Rather than turn and retrace our steps, we charged ahead, brothers serving as scouts, me walking alone at a thoughtless pace, while my father stayed back with my mother and her creaking knees. My family members’ isolated experiences of being lost formed a dark premonition on a sunny day, a gesture toward my fears about the family’s dissolution.

But if we just kept moving forward, we’d find a way across the river. And turning around would be a defeat. After an hour, my mother announced her intention to find a rock and hunker down.

“Come back with the car once you work it out,” she said, digging in her heels.

But this solution was unsatisfactory. If we left my mother on a rock, would we ever find her? And without her, the family unit would crumble.

“Let’s just cross at the pool,” I said. “The bridge isn’t too far back. And we’re not swimming. They’ll let us through.”

“We’ll have to pay,” said one of my brothers, usually a spendthrift. I shook my head at him — an aspiring engineer but afraid to think outside the box.

“Try it and let us know how it goes.” This from my father, who has finally mellowed after years of stress and Blue Bell ice cream. Now the whole family was hanging back, sitting on separate rocks while I went to talk to the booth attendant.

“All clear,” I said a few minutes later. We walked past the booth on tiptoe, as if getting away with something, crossing the bridge without paying. I rolled my eyes at my own furtive apprehension — there were no trolls under this bridge, or men crouching in the bushes. Our family’s values made it hard to ask for an exception to the rule. You paid for your mistakes.
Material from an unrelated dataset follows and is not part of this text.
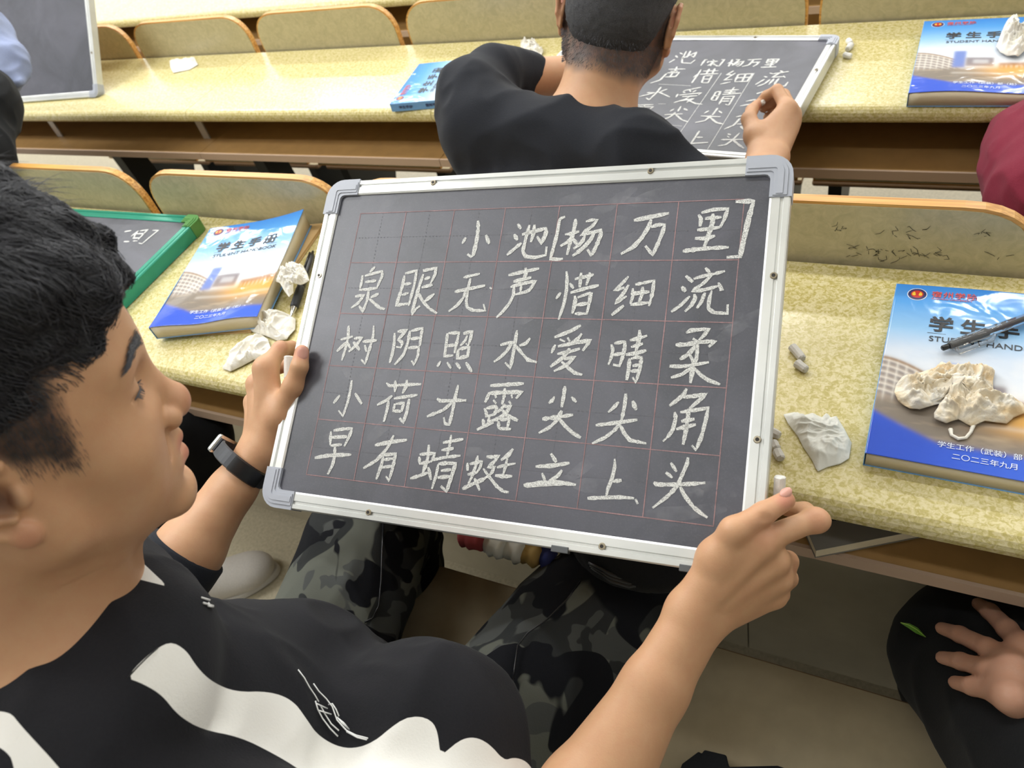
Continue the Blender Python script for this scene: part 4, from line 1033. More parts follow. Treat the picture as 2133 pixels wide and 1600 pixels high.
def tissue(label, outline_px, z, h, seed, mat, name='tissue', fold=34, group=None, parent=None):
    P = np.array([on_z(x, y, z)[:2] for x, y in outline_px])
    c = P.mean(0); nt_, nr_ = 220, 56
    th = np.linspace(0, 2 * math.pi, nt_, endpoint=False)
    R = []
    for a in th:
        d = np.array([math.cos(a), math.sin(a)]); best = 1e-4
        for i in range(len(P)):
            p = P[i] - c; q = P[(i + 1) % len(P)] - c; e_ = q - p
            den = d[0] * e_[1] - d[1] * e_[0]
            if abs(den) < 1e-12: continue
            t_ = (p[0] * e_[1] - p[1] * e_[0]) / den; s_ = (p[0] * d[1] - p[1] * d[0]) / den
            if t_ > 0 and -1e-6 <= s_ <= 1 + 1e-6: best = max(best, t_)
        R.append(best)
    R = np.array(R)
    V = [(c[0], c[1], 0)]
    for j in range(1, nr_ + 1):
        for i in range(nt_):
            r = R[i] * j / nr_
            V.append((c[0] + r * math.cos(th[i]), c[1] + r * math.sin(th[i]), 0))
    V = np.array(V); rho = np.concatenate([[0], np.repeat(np.arange(1, nr_ + 1) / nr_, nt_)])
    Wp = V.copy(); Wp[:, :2] += 0.012 * np.stack([vnoise(V, 30, seed), vnoise(V, 30, seed + 9)], 1)
    rot = np.array([[.8, .6, 0], [-.25, .33, 0], [0, 0, 1]])
    def rg(sc, sd, pw=4): return (1 - np.abs(vnoise(Wp, sc, sd))) ** pw
    H = h * (.55 * rg(fold, seed + 1) + .42 * rg(fold * 1.9, seed + 2, 5) + .26 * rg(fold * 3.7, seed + 12, 4) + .13 * rg(fold * 8, seed + 13, 3) + .25 * (vnoise(V, fold * .5, seed + 3) + .4))
    H = H + h * .22 * (1 - np.abs(vnoise(Wp @ rot.T, fold * 2.6, seed + 15))) ** 6
    H = H * (1 - rho ** 4) + h * .10 * rho ** 2 * (1 + vnoise(V, fold * 2, seed + 5))
    V[:, 2] = z + 0.0006 + np.clip(H, 0, None)
    V[:, :2] += (h * .35 * np.stack([vnoise(V, fold * 2, seed + 6), vnoise(V, fold * 2, seed + 7)], 1)) * (1 - rho)[:, None]
    F = [(0, 1 + i, 1 + (i + 1) % nt_) for i in range(nt_)]
    for j in range(nr_ - 1):
        for i in range(nt_):
            a = 1 + j * nt_ + i; b = 1 + j * nt_ + (i + 1) % nt_
            F.append((a, a + nt_, b + nt_, b))
    o = link(name, py_mesh(name, V, F), mat, parent, True)
    s = o.modifiers.new('thickness', 'SOLIDIFY'); s.thickness = 0.0005; s.offset = 1
    if label: tag(o, label, 'tissue', group)
    return o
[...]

But I had found a shortcut, bringing us all back to the other side.

Our family’s values made it hard to ask for an exception to the rule. You paid for your mistakes.

“You would have been a good lawyer,” my mother said, picking her way through the groups of sunbathers.

I was too tired to argue. All I wanted was to get back to the car, to the GPS that would take us safely back to our four separate homes. Later that night, reverting to my old pattern, I would pray for my parents’ safe travels. We had been lucky so far. But the truth is, none of us are safe. We are all one late-night phone call from catastrophe — even the fortunate ones, born into lives of relative safety. I could die in my car, driving like a maniac, or have a brain aneurysm, swift and sudden and non-negotiable. I could have an aneurysm while driving, killing myself and others. Or worse, my parents could die in a crash, leaving me the sole survivor, and then I truly would be a lost girl, an orphan. But it’s impossible to live daily with the knowledge of impending doom; we all need our safeguards against hysteria. I prayed my parents safely home. I hoped our luck would hold.